Start Supplied data
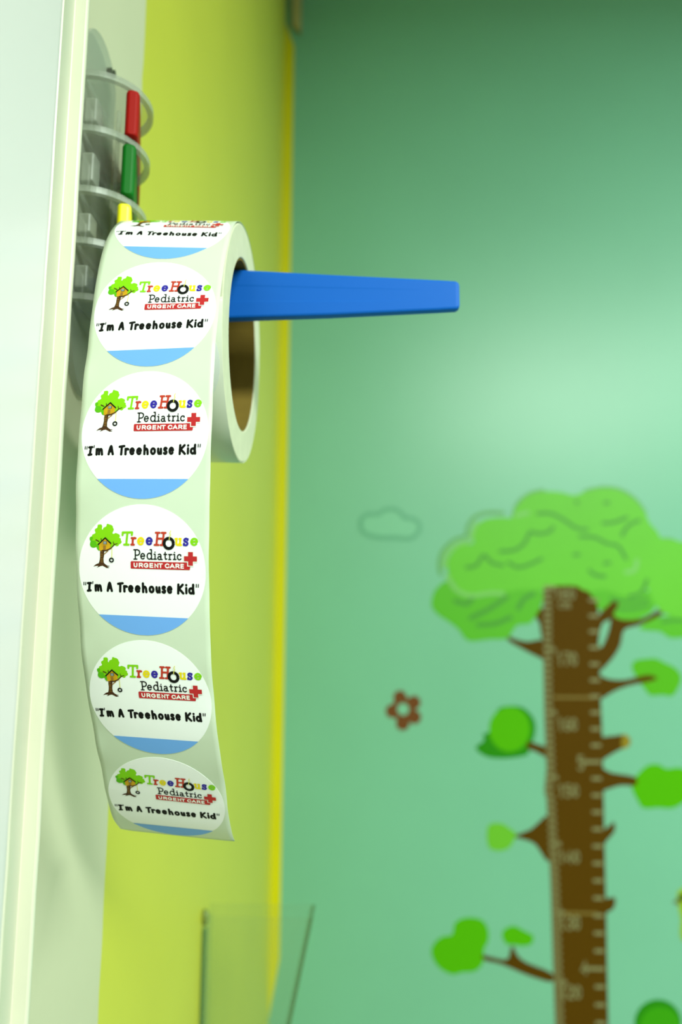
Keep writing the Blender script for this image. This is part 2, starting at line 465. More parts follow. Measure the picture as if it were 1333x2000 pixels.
def surf_tail(s, u, h=0.0):
    s = np.asarray(s, float); u = np.asarray(u, float); h = np.asarray(h, float)
    on = s < S_ON
    P = np.where(on, s/RR, np.interp(s, _ss, _ph))
    Y = np.where(on, -RR*np.cos(s/RR), np.interp(s, _ss, _y))
    Z = np.where(on, -RR*np.sin(s/RR), np.interp(s, _ss, _z))
    T = np.sin(P)[..., None]*FW - np.cos(P)[..., None]*UP
    N = -np.cos(P)[..., None]*FW - np.sin(P)[..., None]*UP
    fade = np.clip((s+.13)/.04, 0, 1)
    A = AX + (np.interp(s, KA, TW1)*fade)[..., None]*N + (np.interp(s, KA, TW2A)*fade)[..., None]*T
    A = A/np.linalg.norm(A, axis=-1, keepdims=True)
    # small crinkles along the two free edges
    edge = np.clip((np.abs(u)-.021)/.0075, 0, 1)**2
    cr = edge*0.0005*np.sin(s*210+np.sign(u)*1.3)*np.sin(s*57+np.sign(u))*np.clip((s+.02)/.05, 0, 1)
    return C0 + Y[..., None]*FW + Z[..., None]*UP + (u+DU*np.clip((s+.09)/.06, 0, 1))[..., None]*A - np.interp(s, _ss, _dr)[..., None]*AX + (h+cr)[..., None]*N
def surf_roll(s, u, h=0.0):
    s = np.asarray(s, float); u = np.asarray(u, float); h = np.asarray(h, float)
    a = s/RR; R_ = RR-0.0003+h
    return C0 - (R_*np.cos(a))[..., None]*FW - (R_*np.sin(a))[..., None]*UP + u[..., None]*AX
RO = tuple(np.round(C0, 4))
roll = thing('sticker_roll', 'roll of round white logo stickers hung on the blue arm, its tail hanging down', 'sticker roll', RO)

def cyl_ring(r0_, r1_, u0_, u1_, n=96):
    k = MB(); rings = []
    for i in range(n+1):
        a = 2*PI*i/n
        e = -math.cos(a)*FW - math.sin(a)*UP
        rings.append([tuple(C0+e*r+AX*u) for r, u in ((r0_, u0_), (r1_, u0_), (r1_, u1_), (r0_, u1_))])
    v = [p for r in rings[:-1] for p in r]; f = []
    for i in range(n):
        for j in range(4):
            f.append((4*i+j, 4*i+(j+1) % 4, 4*((i+1) % n)+(j+1) % 4, 4*((i+1) % n)+j))
    k.add(v, f); return k
body = cyl_ring(0.0443, RR-0.0006, -SW/2+0.0004, SW/2).link('wound_paper', M_ROLLSIDE, roll, RO, bevel=0.0006)
cyl_ring(0.0432, 0.0442, -SW/2+0.001, SW/2-0.0006).link('core', M_CARD, roll, RO)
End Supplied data
* **What to produce**
Keep the pictures out of the copy and return the rest of the data above exactly.

* **Exercise answer**
Keep writing the Blender script for this image. This is part 2, starting at line 465. More parts follow. Measure the picture as if it were 1333x2000 pixels.
def surf_tail(s, u, h=0.0):
    s = np.asarray(s, float); u = np.asarray(u, float); h = np.asarray(h, float)
    on = s < S_ON
    P = np.where(on, s/RR, np.interp(s, _ss, _ph))
    Y = np.where(on, -RR*np.cos(s/RR), np.interp(s, _ss, _y))
    Z = np.where(on, -RR*np.sin(s/RR), np.interp(s, _ss, _z))
    T = np.sin(P)[..., None]*FW - np.cos(P)[..., None]*UP
    N = -np.cos(P)[..., None]*FW - np.sin(P)[..., None]*UP
    fade = np.clip((s+.13)/.04, 0, 1)
    A = AX + (np.interp(s, KA, TW1)*fade)[..., None]*N + (np.interp(s, KA, TW2A)*fade)[..., None]*T
    A = A/np.linalg.norm(A, axis=-1, keepdims=True)
    # small crinkles along the two free edges
    edge = np.clip((np.abs(u)-.021)/.0075, 0, 1)**2
    cr = edge*0.0005*np.sin(s*210+np.sign(u)*1.3)*np.sin(s*57+np.sign(u))*np.clip((s+.02)/.05, 0, 1)
    return C0 + Y[..., None]*FW + Z[..., None]*UP + (u+DU*np.clip((s+.09)/.06, 0, 1))[..., None]*A - np.interp(s, _ss, _dr)[..., None]*AX + (h+cr)[..., None]*N
def surf_roll(s, u, h=0.0):
    s = np.asarray(s, float); u = np.asarray(u, float); h = np.asarray(h, float)
    a = s/RR; R_ = RR-0.0003+h
    return C0 - (R_*np.cos(a))[..., None]*FW - (R_*np.sin(a))[..., None]*UP + u[..., None]*AX
RO = tuple(np.round(C0, 4))
roll = thing('sticker_roll', 'roll of round white logo stickers hung on the blue arm, its tail hanging down', 'sticker roll', RO)

def cyl_ring(r0_, r1_, u0_, u1_, n=96):
    k = MB(); rings = []
    for i in range(n+1):
        a = 2*PI*i/n
        e = -math.cos(a)*FW - math.sin(a)*UP
        rings.append([tuple(C0+e*r+AX*u) for r, u in ((r0_, u0_), (r1_, u0_), (r1_, u1_), (r0_, u1_))])
    v = [p for r in rings[:-1] for p in r]; f = []
    for i in range(n):
        for j in range(4):
            f.append((4*i+j, 4*i+(j+1) % 4, 4*((i+1) % n)+(j+1) % 4, 4*((i+1) % n)+j))
    k.add(v, f); return k
body = cyl_ring(0.0443, RR-0.0006, -SW/2+0.0004, SW/2).link('wound_paper', M_ROLLSIDE, roll, RO, bevel=0.0006)
cyl_ring(0.0432, 0.0442, -SW/2+0.001, SW/2-0.0006).link('core', M_CARD, roll, RO)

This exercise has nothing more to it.